### WRITTEN TASK
The listing below should be printed exactly, every line of it. Skip the pictures.

______________________________

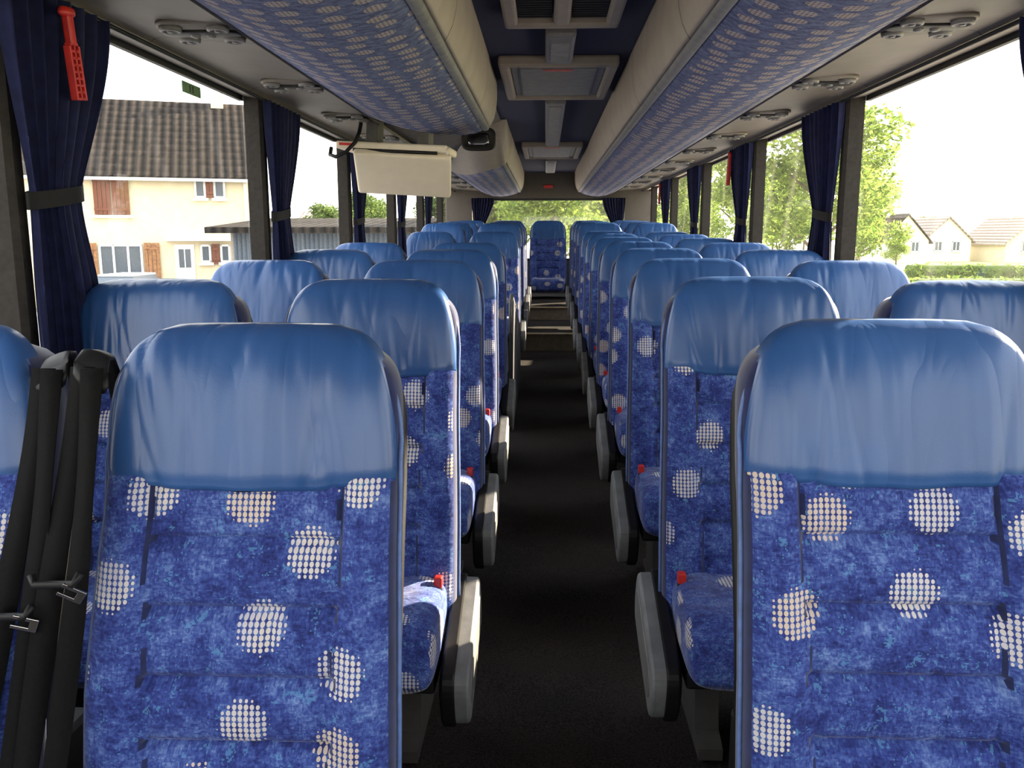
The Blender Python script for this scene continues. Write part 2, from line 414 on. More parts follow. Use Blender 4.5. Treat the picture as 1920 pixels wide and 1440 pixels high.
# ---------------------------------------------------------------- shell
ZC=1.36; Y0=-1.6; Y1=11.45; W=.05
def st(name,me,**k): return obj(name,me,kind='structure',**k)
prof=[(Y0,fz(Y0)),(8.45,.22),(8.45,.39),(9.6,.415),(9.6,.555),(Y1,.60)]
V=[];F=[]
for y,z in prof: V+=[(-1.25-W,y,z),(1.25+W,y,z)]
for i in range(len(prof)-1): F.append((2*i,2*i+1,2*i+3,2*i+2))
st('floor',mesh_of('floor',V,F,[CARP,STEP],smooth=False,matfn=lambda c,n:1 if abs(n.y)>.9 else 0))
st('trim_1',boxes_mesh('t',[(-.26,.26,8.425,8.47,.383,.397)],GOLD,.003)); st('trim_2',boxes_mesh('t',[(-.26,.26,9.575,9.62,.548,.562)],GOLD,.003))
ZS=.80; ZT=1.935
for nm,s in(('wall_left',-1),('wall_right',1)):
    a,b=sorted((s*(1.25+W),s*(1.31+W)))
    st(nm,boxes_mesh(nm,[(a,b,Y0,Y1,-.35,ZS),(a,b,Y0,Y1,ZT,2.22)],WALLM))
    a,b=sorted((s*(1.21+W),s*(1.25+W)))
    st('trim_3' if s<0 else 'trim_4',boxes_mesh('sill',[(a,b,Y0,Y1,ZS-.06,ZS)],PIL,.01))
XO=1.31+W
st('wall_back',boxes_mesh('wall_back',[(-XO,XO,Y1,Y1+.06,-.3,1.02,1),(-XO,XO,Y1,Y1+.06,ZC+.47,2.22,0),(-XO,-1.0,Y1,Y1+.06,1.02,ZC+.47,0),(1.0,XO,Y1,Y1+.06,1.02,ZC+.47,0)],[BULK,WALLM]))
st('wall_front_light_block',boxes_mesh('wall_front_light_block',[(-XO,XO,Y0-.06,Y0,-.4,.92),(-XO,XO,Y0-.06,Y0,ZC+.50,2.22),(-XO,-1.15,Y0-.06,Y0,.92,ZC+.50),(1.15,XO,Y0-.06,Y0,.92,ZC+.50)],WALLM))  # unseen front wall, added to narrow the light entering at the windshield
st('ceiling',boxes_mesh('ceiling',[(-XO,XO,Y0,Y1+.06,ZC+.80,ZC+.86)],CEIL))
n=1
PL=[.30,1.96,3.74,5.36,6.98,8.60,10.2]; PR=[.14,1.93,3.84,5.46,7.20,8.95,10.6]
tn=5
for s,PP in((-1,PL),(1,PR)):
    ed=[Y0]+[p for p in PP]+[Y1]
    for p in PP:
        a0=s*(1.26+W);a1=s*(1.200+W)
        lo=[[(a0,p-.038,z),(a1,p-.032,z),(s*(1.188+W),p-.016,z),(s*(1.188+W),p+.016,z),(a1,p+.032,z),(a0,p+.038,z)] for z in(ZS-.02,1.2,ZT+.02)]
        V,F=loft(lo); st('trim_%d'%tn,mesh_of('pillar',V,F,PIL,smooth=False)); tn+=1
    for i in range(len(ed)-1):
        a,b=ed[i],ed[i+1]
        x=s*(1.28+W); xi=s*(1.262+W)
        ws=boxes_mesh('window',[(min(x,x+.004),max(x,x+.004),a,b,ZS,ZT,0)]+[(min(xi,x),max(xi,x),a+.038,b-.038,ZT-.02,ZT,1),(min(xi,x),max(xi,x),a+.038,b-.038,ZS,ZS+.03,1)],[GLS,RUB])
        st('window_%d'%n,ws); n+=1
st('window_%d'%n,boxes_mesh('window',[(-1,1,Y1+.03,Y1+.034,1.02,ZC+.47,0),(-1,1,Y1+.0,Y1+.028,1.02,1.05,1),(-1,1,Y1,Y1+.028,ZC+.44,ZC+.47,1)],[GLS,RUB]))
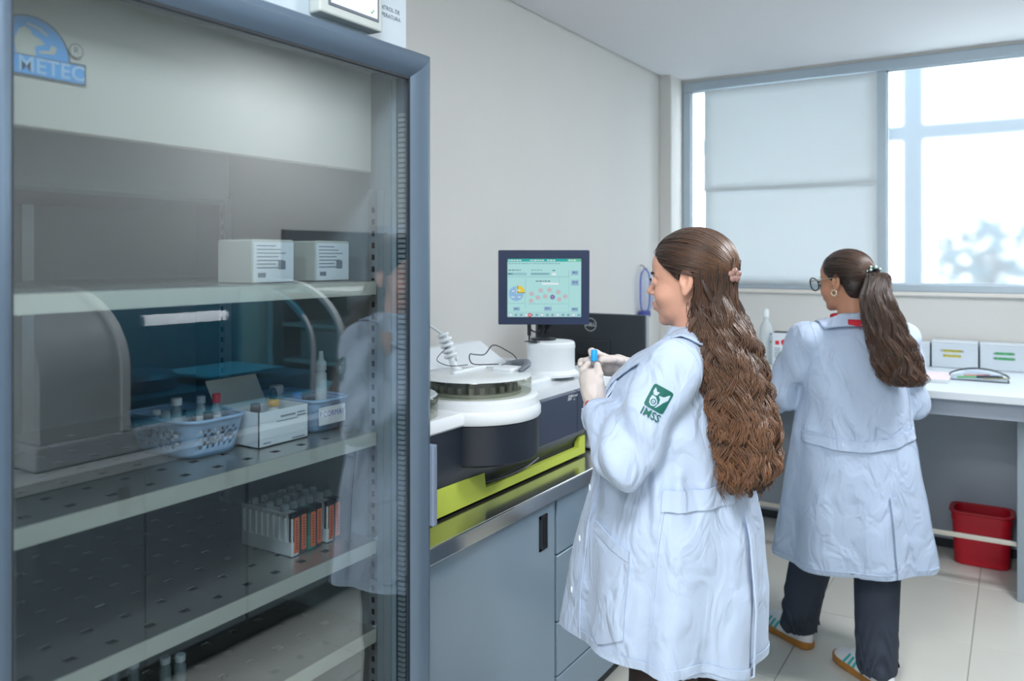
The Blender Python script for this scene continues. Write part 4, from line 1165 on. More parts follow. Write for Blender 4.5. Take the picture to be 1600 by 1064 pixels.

______________________________

### WORKED SOLUTION
The Blender Python script for this scene continues. Write part 2, from line 414 on. More parts follow. Use Blender 4.5. Treat the picture as 1920 pixels wide and 1440 pixels high.
# ---------------------------------------------------------------- shell
ZC=1.36; Y0=-1.6; Y1=11.45; W=.05
def st(name,me,**k): return obj(name,me,kind='structure',**k)
prof=[(Y0,fz(Y0)),(8.45,.22),(8.45,.39),(9.6,.415),(9.6,.555),(Y1,.60)]
V=[];F=[]
for y,z in prof: V+=[(-1.25-W,y,z),(1.25+W,y,z)]
for i in range(len(prof)-1): F.append((2*i,2*i+1,2*i+3,2*i+2))
st('floor',mesh_of('floor',V,F,[CARP,STEP],smooth=False,matfn=lambda c,n:1 if abs(n.y)>.9 else 0))
st('trim_1',boxes_mesh('t',[(-.26,.26,8.425,8.47,.383,.397)],GOLD,.003)); st('trim_2',boxes_mesh('t',[(-.26,.26,9.575,9.62,.548,.562)],GOLD,.003))
ZS=.80; ZT=1.935
for nm,s in(('wall_left',-1),('wall_right',1)):
    a,b=sorted((s*(1.25+W),s*(1.31+W)))
    st(nm,boxes_mesh(nm,[(a,b,Y0,Y1,-.35,ZS),(a,b,Y0,Y1,ZT,2.22)],WALLM))
    a,b=sorted((s*(1.21+W),s*(1.25+W)))
    st('trim_3' if s<0 else 'trim_4',boxes_mesh('sill',[(a,b,Y0,Y1,ZS-.06,ZS)],PIL,.01))
XO=1.31+W
st('wall_back',boxes_mesh('wall_back',[(-XO,XO,Y1,Y1+.06,-.3,1.02,1),(-XO,XO,Y1,Y1+.06,ZC+.47,2.22,0),(-XO,-1.0,Y1,Y1+.06,1.02,ZC+.47,0),(1.0,XO,Y1,Y1+.06,1.02,ZC+.47,0)],[BULK,WALLM]))
st('wall_front_light_block',boxes_mesh('wall_front_light_block',[(-XO,XO,Y0-.06,Y0,-.4,.92),(-XO,XO,Y0-.06,Y0,ZC+.50,2.22),(-XO,-1.15,Y0-.06,Y0,.92,ZC+.50),(1.15,XO,Y0-.06,Y0,.92,ZC+.50)],WALLM))  # unseen front wall, added to narrow the light entering at the windshield
st('ceiling',boxes_mesh('ceiling',[(-XO,XO,Y0,Y1+.06,ZC+.80,ZC+.86)],CEIL))
n=1
PL=[.30,1.96,3.74,5.36,6.98,8.60,10.2]; PR=[.14,1.93,3.84,5.46,7.20,8.95,10.6]
tn=5
for s,PP in((-1,PL),(1,PR)):
    ed=[Y0]+[p for p in PP]+[Y1]
    for p in PP:
        a0=s*(1.26+W);a1=s*(1.200+W)
        lo=[[(a0,p-.038,z),(a1,p-.032,z),(s*(1.188+W),p-.016,z),(s*(1.188+W),p+.016,z),(a1,p+.032,z),(a0,p+.038,z)] for z in(ZS-.02,1.2,ZT+.02)]
        V,F=loft(lo); st('trim_%d'%tn,mesh_of('pillar',V,F,PIL,smooth=False)); tn+=1
    for i in range(len(ed)-1):
        a,b=ed[i],ed[i+1]
        x=s*(1.28+W); xi=s*(1.262+W)
        ws=boxes_mesh('window',[(min(x,x+.004),max(x,x+.004),a,b,ZS,ZT,0)]+[(min(xi,x),max(xi,x),a+.038,b-.038,ZT-.02,ZT,1),(min(xi,x),max(xi,x),a+.038,b-.038,ZS,ZS+.03,1)],[GLS,RUB])
        st('window_%d'%n,ws); n+=1
st('window_%d'%n,boxes_mesh('window',[(-1,1,Y1+.03,Y1+.034,1.02,ZC+.47,0),(-1,1,Y1+.0,Y1+.028,1.02,1.05,1),(-1,1,Y1,Y1+.028,ZC+.44,ZC+.47,1)],[GLS,RUB]))
The Blender Python script for this scene continues. Write part 4, from line 1165 on. More parts follow. Write for Blender 4.5. Take the picture to be 1600 by 1064 pixels.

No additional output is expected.